# Dataset section
=======

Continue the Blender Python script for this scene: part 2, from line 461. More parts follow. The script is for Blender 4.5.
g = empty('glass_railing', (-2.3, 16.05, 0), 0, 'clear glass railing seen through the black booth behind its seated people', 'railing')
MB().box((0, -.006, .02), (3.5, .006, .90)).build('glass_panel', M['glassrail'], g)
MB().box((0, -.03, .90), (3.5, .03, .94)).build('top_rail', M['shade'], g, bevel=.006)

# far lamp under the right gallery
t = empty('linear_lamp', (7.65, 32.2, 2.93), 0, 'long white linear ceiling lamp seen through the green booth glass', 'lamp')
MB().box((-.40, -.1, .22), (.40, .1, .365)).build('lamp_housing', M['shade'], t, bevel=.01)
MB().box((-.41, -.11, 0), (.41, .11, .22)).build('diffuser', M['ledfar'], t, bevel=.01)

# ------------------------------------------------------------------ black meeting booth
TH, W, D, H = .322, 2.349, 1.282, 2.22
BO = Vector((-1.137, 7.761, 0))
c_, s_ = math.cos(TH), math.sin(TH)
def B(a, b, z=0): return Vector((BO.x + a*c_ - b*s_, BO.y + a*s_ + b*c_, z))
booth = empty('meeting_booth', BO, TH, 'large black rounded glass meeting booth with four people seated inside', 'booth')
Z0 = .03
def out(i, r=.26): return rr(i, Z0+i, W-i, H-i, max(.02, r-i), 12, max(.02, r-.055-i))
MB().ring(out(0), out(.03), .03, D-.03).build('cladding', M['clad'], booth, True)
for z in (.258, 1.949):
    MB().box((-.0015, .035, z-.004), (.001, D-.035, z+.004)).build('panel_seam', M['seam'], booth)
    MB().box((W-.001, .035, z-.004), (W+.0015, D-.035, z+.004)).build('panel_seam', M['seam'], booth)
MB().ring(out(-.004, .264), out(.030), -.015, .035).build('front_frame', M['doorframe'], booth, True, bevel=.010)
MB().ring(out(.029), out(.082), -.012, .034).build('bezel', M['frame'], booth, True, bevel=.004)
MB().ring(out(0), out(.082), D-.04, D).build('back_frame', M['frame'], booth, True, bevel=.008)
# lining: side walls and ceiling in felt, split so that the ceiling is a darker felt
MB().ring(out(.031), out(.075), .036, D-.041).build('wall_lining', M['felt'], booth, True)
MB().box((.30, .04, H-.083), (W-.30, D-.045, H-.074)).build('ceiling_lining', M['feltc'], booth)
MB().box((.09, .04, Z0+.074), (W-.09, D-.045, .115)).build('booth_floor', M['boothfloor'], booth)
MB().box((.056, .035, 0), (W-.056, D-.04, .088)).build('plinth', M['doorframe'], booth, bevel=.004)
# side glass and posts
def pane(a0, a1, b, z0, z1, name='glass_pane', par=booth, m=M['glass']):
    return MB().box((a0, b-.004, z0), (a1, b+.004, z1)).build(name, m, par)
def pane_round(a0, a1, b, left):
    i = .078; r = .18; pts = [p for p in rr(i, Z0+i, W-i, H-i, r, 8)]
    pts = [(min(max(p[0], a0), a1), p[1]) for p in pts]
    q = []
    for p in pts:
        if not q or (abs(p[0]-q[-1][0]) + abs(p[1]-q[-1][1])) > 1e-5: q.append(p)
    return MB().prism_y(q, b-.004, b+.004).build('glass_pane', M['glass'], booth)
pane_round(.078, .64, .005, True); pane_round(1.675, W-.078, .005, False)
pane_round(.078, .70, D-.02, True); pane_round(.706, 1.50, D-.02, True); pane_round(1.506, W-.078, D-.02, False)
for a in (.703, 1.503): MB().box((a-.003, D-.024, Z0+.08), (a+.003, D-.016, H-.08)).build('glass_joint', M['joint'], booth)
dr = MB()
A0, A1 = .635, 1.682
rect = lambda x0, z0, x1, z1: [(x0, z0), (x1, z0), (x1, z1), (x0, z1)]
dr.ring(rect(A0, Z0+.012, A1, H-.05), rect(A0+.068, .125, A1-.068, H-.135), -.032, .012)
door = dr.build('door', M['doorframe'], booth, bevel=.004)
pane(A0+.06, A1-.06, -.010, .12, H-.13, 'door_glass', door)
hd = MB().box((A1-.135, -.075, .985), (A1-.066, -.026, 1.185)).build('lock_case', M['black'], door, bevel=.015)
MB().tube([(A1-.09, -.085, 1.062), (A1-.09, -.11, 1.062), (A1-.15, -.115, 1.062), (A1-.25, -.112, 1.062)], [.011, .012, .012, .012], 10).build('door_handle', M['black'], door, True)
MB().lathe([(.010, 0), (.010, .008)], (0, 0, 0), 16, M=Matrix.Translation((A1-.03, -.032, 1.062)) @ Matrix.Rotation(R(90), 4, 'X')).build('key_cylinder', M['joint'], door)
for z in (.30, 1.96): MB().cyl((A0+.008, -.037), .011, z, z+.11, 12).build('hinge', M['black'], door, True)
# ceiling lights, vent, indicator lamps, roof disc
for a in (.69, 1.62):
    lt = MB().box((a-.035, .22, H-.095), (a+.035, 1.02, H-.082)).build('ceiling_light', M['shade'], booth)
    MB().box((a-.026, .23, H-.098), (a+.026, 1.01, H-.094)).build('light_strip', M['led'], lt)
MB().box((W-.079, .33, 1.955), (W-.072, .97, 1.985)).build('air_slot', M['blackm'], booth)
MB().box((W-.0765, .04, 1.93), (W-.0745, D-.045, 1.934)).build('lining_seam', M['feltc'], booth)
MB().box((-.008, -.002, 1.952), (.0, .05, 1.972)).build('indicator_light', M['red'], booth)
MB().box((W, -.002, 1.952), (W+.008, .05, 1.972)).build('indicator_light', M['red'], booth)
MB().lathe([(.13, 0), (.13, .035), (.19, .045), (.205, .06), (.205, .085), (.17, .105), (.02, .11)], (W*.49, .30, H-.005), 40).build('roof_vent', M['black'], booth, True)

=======

# Your goal
Reproduce each line of the material above precisely.

# Answer to the task
Continue the Blender Python script for this scene: part 2, from line 461. More parts follow. The script is for Blender 4.5.
g = empty('glass_railing', (-2.3, 16.05, 0), 0, 'clear glass railing seen through the black booth behind its seated people', 'railing')
MB().box((0, -.006, .02), (3.5, .006, .90)).build('glass_panel', M['glassrail'], g)
MB().box((0, -.03, .90), (3.5, .03, .94)).build('top_rail', M['shade'], g, bevel=.006)

# far lamp under the right gallery
t = empty('linear_lamp', (7.65, 32.2, 2.93), 0, 'long white linear ceiling lamp seen through the green booth glass', 'lamp')
MB().box((-.40, -.1, .22), (.40, .1, .365)).build('lamp_housing', M['shade'], t, bevel=.01)
MB().box((-.41, -.11, 0), (.41, .11, .22)).build('diffuser', M['ledfar'], t, bevel=.01)

# ------------------------------------------------------------------ black meeting booth
TH, W, D, H = .322, 2.349, 1.282, 2.22
BO = Vector((-1.137, 7.761, 0))
c_, s_ = math.cos(TH), math.sin(TH)
def B(a, b, z=0): return Vector((BO.x + a*c_ - b*s_, BO.y + a*s_ + b*c_, z))
booth = empty('meeting_booth', BO, TH, 'large black rounded glass meeting booth with four people seated inside', 'booth')
Z0 = .03
def out(i, r=.26): return rr(i, Z0+i, W-i, H-i, max(.02, r-i), 12, max(.02, r-.055-i))
MB().ring(out(0), out(.03), .03, D-.03).build('cladding', M['clad'], booth, True)
for z in (.258, 1.949):
    MB().box((-.0015, .035, z-.004), (.001, D-.035, z+.004)).build('panel_seam', M['seam'], booth)
    MB().box((W-.001, .035, z-.004), (W+.0015, D-.035, z+.004)).build('panel_seam', M['seam'], booth)
MB().ring(out(-.004, .264), out(.030), -.015, .035).build('front_frame', M['doorframe'], booth, True, bevel=.010)
MB().ring(out(.029), out(.082), -.012, .034).build('bezel', M['frame'], booth, True, bevel=.004)
MB().ring(out(0), out(.082), D-.04, D).build('back_frame', M['frame'], booth, True, bevel=.008)
# lining: side walls and ceiling in felt, split so that the ceiling is a darker felt
MB().ring(out(.031), out(.075), .036, D-.041).build('wall_lining', M['felt'], booth, True)
MB().box((.30, .04, H-.083), (W-.30, D-.045, H-.074)).build('ceiling_lining', M['feltc'], booth)
MB().box((.09, .04, Z0+.074), (W-.09, D-.045, .115)).build('booth_floor', M['boothfloor'], booth)
MB().box((.056, .035, 0), (W-.056, D-.04, .088)).build('plinth', M['doorframe'], booth, bevel=.004)
# side glass and posts
def pane(a0, a1, b, z0, z1, name='glass_pane', par=booth, m=M['glass']):
    return MB().box((a0, b-.004, z0), (a1, b+.004, z1)).build(name, m, par)
def pane_round(a0, a1, b, left):
    i = .078; r = .18; pts = [p for p in rr(i, Z0+i, W-i, H-i, r, 8)]
    pts = [(min(max(p[0], a0), a1), p[1]) for p in pts]
    q = []
    for p in pts:
        if not q or (abs(p[0]-q[-1][0]) + abs(p[1]-q[-1][1])) > 1e-5: q.append(p)
    return MB().prism_y(q, b-.004, b+.004).build('glass_pane', M['glass'], booth)
pane_round(.078, .64, .005, True); pane_round(1.675, W-.078, .005, False)
pane_round(.078, .70, D-.02, True); pane_round(.706, 1.50, D-.02, True); pane_round(1.506, W-.078, D-.02, False)
for a in (.703, 1.503): MB().box((a-.003, D-.024, Z0+.08), (a+.003, D-.016, H-.08)).build('glass_joint', M['joint'], booth)
dr = MB()
A0, A1 = .635, 1.682
rect = lambda x0, z0, x1, z1: [(x0, z0), (x1, z0), (x1, z1), (x0, z1)]
dr.ring(rect(A0, Z0+.012, A1, H-.05), rect(A0+.068, .125, A1-.068, H-.135), -.032, .012)
door = dr.build('door', M['doorframe'], booth, bevel=.004)
pane(A0+.06, A1-.06, -.010, .12, H-.13, 'door_glass', door)
hd = MB().box((A1-.135, -.075, .985), (A1-.066, -.026, 1.185)).build('lock_case', M['black'], door, bevel=.015)
MB().tube([(A1-.09, -.085, 1.062), (A1-.09, -.11, 1.062), (A1-.15, -.115, 1.062), (A1-.25, -.112, 1.062)], [.011, .012, .012, .012], 10).build('door_handle', M['black'], door, True)
MB().lathe([(.010, 0), (.010, .008)], (0, 0, 0), 16, M=Matrix.Translation((A1-.03, -.032, 1.062)) @ Matrix.Rotation(R(90), 4, 'X')).build('key_cylinder', M['joint'], door)
for z in (.30, 1.96): MB().cyl((A0+.008, -.037), .011, z, z+.11, 12).build('hinge', M['black'], door, True)
# ceiling lights, vent, indicator lamps, roof disc
for a in (.69, 1.62):
    lt = MB().box((a-.035, .22, H-.095), (a+.035, 1.02, H-.082)).build('ceiling_light', M['shade'], booth)
    MB().box((a-.026, .23, H-.098), (a+.026, 1.01, H-.094)).build('light_strip', M['led'], lt)
MB().box((W-.079, .33, 1.955), (W-.072, .97, 1.985)).build('air_slot', M['blackm'], booth)
MB().box((W-.0765, .04, 1.93), (W-.0745, D-.045, 1.934)).build('lining_seam', M['feltc'], booth)
MB().box((-.008, -.002, 1.952), (.0, .05, 1.972)).build('indicator_light', M['red'], booth)
MB().box((W, -.002, 1.952), (W+.008, .05, 1.972)).build('indicator_light', M['red'], booth)
MB().lathe([(.13, 0), (.13, .035), (.19, .045), (.205, .06), (.205, .085), (.17, .105), (.02, .11)], (W*.49, .30, H-.005), 40).build('roof_vent', M['black'], booth, True)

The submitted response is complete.